The Manatee Pond
Friday, February 6th, 200917th January 2009:
[long entry…]
It was past eight o’clock, and I was still waiting for Mr. Boodoo. Or rather ‘Shortman’, his sidekick, who Mr. Douglas had said would come to pick me up.
Heavy grey clouds held the promise of rain. I watched them pile up as the clock turned to eight-thirty, then ten to nine.
“Still playing the waiting game?”
I wondered what it looked like to Mr. Douglas. He’d seen me arrive with a different guy every day, and now I was sitting and waiting for half a morning—after having waited in vain for Truckman for half a day—to be picked up by yet another man.
But he knew Mr.
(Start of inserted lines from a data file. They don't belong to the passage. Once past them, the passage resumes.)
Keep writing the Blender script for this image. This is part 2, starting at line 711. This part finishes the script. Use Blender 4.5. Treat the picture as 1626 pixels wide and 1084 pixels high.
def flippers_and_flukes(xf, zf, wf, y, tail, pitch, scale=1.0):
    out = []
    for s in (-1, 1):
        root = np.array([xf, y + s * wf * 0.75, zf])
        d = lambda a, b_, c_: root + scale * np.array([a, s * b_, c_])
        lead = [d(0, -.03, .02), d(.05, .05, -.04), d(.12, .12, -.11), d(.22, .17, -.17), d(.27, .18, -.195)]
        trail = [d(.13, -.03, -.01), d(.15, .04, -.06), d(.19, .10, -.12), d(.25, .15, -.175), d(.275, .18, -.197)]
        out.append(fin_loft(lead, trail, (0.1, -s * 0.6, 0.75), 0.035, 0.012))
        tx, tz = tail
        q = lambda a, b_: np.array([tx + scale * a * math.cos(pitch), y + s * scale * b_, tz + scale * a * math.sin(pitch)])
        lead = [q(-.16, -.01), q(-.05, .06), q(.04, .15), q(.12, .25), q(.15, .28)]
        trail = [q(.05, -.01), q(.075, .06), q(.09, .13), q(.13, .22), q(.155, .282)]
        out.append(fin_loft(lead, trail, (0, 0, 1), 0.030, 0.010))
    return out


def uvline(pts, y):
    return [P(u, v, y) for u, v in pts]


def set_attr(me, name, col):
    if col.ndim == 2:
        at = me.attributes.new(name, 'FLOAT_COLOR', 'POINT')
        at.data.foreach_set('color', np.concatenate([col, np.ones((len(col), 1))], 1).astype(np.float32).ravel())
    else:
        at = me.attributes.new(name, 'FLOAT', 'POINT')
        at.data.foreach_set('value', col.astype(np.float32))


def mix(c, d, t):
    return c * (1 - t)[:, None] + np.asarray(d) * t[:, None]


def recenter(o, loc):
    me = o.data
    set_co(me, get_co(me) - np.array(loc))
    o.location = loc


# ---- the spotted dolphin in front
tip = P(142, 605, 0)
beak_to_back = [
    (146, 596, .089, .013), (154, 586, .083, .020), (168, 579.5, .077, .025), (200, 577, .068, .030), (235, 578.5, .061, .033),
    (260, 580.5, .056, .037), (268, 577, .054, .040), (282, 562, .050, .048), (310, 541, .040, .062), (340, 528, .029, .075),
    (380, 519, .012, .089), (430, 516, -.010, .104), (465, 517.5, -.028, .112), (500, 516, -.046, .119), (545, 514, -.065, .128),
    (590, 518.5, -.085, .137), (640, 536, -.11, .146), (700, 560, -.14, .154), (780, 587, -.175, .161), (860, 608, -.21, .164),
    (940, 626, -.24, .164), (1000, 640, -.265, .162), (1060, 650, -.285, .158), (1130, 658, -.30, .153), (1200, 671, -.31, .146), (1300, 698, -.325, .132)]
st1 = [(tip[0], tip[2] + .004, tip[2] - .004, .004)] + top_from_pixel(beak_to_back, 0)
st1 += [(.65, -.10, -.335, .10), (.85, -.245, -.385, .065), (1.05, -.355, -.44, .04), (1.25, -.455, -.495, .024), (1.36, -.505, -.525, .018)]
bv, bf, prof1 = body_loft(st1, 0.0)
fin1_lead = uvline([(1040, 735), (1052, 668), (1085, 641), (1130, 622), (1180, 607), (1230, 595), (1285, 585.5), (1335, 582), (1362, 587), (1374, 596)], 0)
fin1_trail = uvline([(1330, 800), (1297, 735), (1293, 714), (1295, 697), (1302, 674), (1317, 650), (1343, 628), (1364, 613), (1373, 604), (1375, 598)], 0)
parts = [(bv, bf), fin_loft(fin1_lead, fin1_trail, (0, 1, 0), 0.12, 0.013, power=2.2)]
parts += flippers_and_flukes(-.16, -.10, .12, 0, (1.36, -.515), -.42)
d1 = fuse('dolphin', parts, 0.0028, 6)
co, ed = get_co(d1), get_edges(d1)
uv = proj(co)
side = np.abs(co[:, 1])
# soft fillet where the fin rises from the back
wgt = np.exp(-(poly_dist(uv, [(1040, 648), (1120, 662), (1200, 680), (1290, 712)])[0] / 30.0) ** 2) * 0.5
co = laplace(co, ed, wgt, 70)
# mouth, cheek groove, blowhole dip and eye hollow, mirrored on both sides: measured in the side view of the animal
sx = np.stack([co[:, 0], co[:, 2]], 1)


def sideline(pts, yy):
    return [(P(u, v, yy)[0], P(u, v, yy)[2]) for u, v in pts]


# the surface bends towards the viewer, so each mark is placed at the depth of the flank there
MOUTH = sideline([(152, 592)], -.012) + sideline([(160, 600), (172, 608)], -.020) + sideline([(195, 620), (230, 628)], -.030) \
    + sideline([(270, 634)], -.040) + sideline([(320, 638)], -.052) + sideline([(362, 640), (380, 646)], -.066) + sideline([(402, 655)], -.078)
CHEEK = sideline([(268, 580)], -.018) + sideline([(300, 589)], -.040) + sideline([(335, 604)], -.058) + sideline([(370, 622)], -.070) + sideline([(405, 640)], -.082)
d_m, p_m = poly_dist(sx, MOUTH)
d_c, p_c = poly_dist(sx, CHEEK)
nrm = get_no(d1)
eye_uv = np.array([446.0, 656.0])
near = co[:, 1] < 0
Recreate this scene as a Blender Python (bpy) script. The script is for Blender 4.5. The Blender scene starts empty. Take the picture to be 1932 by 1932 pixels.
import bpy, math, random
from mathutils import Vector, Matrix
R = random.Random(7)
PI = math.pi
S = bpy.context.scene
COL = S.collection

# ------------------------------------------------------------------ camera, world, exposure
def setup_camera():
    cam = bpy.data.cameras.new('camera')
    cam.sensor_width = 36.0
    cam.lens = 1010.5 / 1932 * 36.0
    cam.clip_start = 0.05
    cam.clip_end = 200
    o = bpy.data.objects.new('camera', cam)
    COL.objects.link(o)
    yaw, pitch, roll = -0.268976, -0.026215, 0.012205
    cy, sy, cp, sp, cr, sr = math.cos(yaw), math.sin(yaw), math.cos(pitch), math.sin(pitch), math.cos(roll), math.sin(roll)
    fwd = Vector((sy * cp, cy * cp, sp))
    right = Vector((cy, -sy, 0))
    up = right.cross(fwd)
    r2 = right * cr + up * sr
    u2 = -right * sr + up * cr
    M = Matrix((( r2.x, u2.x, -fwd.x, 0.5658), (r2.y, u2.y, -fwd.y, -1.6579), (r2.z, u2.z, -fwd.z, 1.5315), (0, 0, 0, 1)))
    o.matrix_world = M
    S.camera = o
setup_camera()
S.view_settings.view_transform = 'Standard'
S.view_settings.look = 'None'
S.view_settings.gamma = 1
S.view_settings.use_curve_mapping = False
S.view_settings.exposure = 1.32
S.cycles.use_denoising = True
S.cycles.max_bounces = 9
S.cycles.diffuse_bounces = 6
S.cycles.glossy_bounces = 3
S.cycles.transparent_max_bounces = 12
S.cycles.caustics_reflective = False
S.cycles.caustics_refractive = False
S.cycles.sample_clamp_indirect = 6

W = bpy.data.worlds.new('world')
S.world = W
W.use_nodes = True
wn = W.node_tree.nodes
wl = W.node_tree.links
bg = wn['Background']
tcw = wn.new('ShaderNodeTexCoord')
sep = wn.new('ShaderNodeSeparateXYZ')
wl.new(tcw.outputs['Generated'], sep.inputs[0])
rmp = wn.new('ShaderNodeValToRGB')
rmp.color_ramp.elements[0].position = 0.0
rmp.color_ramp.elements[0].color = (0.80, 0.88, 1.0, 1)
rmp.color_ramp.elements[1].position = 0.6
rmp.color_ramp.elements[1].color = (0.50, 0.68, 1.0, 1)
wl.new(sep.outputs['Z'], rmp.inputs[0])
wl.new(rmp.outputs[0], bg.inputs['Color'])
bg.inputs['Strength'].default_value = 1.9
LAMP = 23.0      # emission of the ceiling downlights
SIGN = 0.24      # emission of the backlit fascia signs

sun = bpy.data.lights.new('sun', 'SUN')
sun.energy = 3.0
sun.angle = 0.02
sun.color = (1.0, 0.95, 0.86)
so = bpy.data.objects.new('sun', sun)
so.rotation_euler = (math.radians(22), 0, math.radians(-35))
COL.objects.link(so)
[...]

Boodoo. “It’s odd,” he said. “He is normally on time. This is not at all businesslike.”
Mr. Douglas let me use his phone and Mr. Boodoo sounded surprised that nobody had come to pick me up. At least he hadn’t forgotten about me.
“Hold on,” he said.
I did.
*
Shortman arrived five minutes later, with two boys in their early twenties along for the ride. He apologised for being late, but he wasn’t serious. Neither was I. They were here: that was all that mattered.
“It’s Saturday,” he said. It’s our time for liming!”
And with that we were off to d’Hammerhead Bar.
*
“Look at that moth,” Shortman said and grabbed my arm. Something about his eyes made me hesitate. A moth?
I looked and my heart stopped for an instant.
It sat there under the ceiling like a painting, each wing the size of my hand. A museum-specimen come to life. Except that I knew that it wouldn’t move again until dark. With that insight, I could breathe again.
The jungle had come to the bar, and it was time for us to leave.
I wondered when—and if—we would meet the mysterious Mr. Boodoo as we drove up to the RAMSAR sign that marked the entrance to the Protected Area. The school-maxi driver had told me that here I would find guys who knew the swamp. The guy in question lived in a house right next to the sign. His name was Bobby.
He showed me his catch of calalloo crabs and cascadoo. The crabs sold out before we had finished lunch: a delicious curry stew prepared by Shortman who maintained that men were the better cooks.
I found these men a refreshing change from those I had encountered so far.